RICHMOND, Va. (WAVY) — Speed cameras in Virginia will stay where they are after a bill introduced in the House of Delegates failed to make out of committee.

House Bill 20 would have allowed cities and counties to put up speed cameras wherever they deemed necessary. However, the House of Delegates’ Transportation Committee opted by voice vote to defer the legislation to the General Assembly’s 2025 session.

Those are the same cameras that are only allowed to be in school zones, work zones, and construction areas.

Current attorney and former General Assembly member Tim Anderson called the move a money grab for localities.

He cited 10 On Your Side’s reporting on the more than $5.2 million Suffolk made from speed cameras from September to December 2023.
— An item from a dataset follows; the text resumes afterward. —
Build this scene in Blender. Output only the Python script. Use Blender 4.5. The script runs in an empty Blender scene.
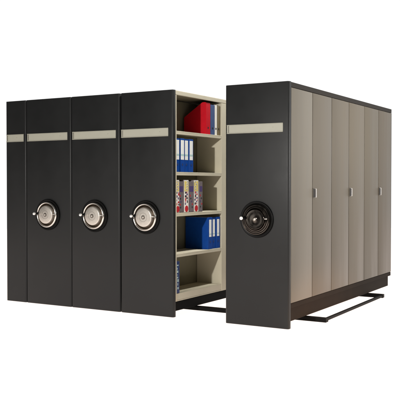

“It’s not fair to citizens,” Anderson said, “and it’s just a way for localities to make more revenue, and they were trying to expand that so they can go anywhere, right outside your neighborhood, anywhere they would want.”

The proposed legislation was first introduced Jan. 10 and nixed Feb. 6.

Anderson applauded lawmakers’ decision and said if this bill was approved, it could have been used for racial profiling.

“You can pick on people, you can harass people with these speed cameras,” Anderson said. “And they’re just revenue-based, and where localities are putting them, is they’re not putting them on a stretch of road that’s 45 miles per hour the whole way, they’re putting them in places where there’s rapid deceleration and speed sign changes and you miss it.”

But what about the work speed cameras could do to potentially help make dangerous roads safe again?

In 2023, there were numerous crashes along Independence Boulevard and Virginia Beach Boulevard.

In response, Anderson gave an alternative to the speed cameras.

“Put a police officer out there. There’s no better deterrent than a police officer in a car with lights on giving a ticket,” Anderson said.

Del. Karrie Delaney (D-Fairfax County) told 10 On Your Side why the bill was dropped.

“They’re a form of automated justice that has too much possibility without the proper guardrails to be predatory, to exploit people, to be placed in communities that are vulnerable and might be prone to exploitation,” she said.

Delaney also said the bill could very well be reintroduced next session.